● GIVEN INSTRUCTION
Would you copy out the whole listing exactly as given?

● MATERIAL
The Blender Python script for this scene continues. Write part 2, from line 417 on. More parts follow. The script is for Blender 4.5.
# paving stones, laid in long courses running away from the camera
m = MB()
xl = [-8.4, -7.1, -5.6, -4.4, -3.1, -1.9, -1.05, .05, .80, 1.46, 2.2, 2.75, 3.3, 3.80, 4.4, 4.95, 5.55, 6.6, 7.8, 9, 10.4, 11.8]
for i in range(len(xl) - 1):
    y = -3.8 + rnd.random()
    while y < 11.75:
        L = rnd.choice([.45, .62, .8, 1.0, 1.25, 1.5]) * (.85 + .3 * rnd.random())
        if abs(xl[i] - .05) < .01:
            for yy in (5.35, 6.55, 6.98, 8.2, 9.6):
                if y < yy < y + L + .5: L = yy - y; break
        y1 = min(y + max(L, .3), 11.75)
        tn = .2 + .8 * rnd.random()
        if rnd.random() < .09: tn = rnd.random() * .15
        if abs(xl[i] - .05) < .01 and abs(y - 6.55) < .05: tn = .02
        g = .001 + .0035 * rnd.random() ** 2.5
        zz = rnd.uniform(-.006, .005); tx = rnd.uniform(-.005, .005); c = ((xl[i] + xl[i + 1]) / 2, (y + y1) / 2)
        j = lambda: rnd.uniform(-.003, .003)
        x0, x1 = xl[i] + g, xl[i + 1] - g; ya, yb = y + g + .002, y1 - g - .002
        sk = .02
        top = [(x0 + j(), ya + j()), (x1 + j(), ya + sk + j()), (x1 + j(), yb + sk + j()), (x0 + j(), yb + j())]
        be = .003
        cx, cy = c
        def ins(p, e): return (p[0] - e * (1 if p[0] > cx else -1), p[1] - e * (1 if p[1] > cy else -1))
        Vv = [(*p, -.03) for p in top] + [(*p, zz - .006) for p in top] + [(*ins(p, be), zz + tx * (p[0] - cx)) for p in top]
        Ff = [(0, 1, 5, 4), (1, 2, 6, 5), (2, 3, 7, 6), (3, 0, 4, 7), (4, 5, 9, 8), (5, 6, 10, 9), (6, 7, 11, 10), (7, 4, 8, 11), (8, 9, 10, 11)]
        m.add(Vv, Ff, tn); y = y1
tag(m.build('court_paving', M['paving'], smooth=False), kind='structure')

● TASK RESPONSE
The Blender Python script for this scene continues. Write part 2, from line 417 on. More parts follow. The script is for Blender 4.5.
# paving stones, laid in long courses running away from the camera
m = MB()
xl = [-8.4, -7.1, -5.6, -4.4, -3.1, -1.9, -1.05, .05, .80, 1.46, 2.2, 2.75, 3.3, 3.80, 4.4, 4.95, 5.55, 6.6, 7.8, 9, 10.4, 11.8]
for i in range(len(xl) - 1):
    y = -3.8 + rnd.random()
    while y < 11.75:
        L = rnd.choice([.45, .62, .8, 1.0, 1.25, 1.5]) * (.85 + .3 * rnd.random())
        if abs(xl[i] - .05) < .01:
            for yy in (5.35, 6.55, 6.98, 8.2, 9.6):
                if y < yy < y + L + .5: L = yy - y; break
        y1 = min(y + max(L, .3), 11.75)
        tn = .2 + .8 * rnd.random()
        if rnd.random() < .09: tn = rnd.random() * .15
        if abs(xl[i] - .05) < .01 and abs(y - 6.55) < .05: tn = .02
        g = .001 + .0035 * rnd.random() ** 2.5
        zz = rnd.uniform(-.006, .005); tx = rnd.uniform(-.005, .005); c = ((xl[i] + xl[i + 1]) / 2, (y + y1) / 2)
        j = lambda: rnd.uniform(-.003, .003)
        x0, x1 = xl[i] + g, xl[i + 1] - g; ya, yb = y + g + .002, y1 - g - .002
        sk = .02
        top = [(x0 + j(), ya + j()), (x1 + j(), ya + sk + j()), (x1 + j(), yb + sk + j()), (x0 + j(), yb + j())]
        be = .003
        cx, cy = c
        def ins(p, e): return (p[0] - e * (1 if p[0] > cx else -1), p[1] - e * (1 if p[1] > cy else -1))
        Vv = [(*p, -.03) for p in top] + [(*p, zz - .006) for p in top] + [(*ins(p, be), zz + tx * (p[0] - cx)) for p in top]
        Ff = [(0, 1, 5, 4), (1, 2, 6, 5), (2, 3, 7, 6), (3, 0, 4, 7), (4, 5, 9, 8), (5, 6, 10, 9), (6, 7, 11, 10), (7, 4, 8, 11), (8, 9, 10, 11)]
        m.add(Vv, Ff, tn); y = y1
tag(m.build('court_paving', M['paving'], smooth=False), kind='structure')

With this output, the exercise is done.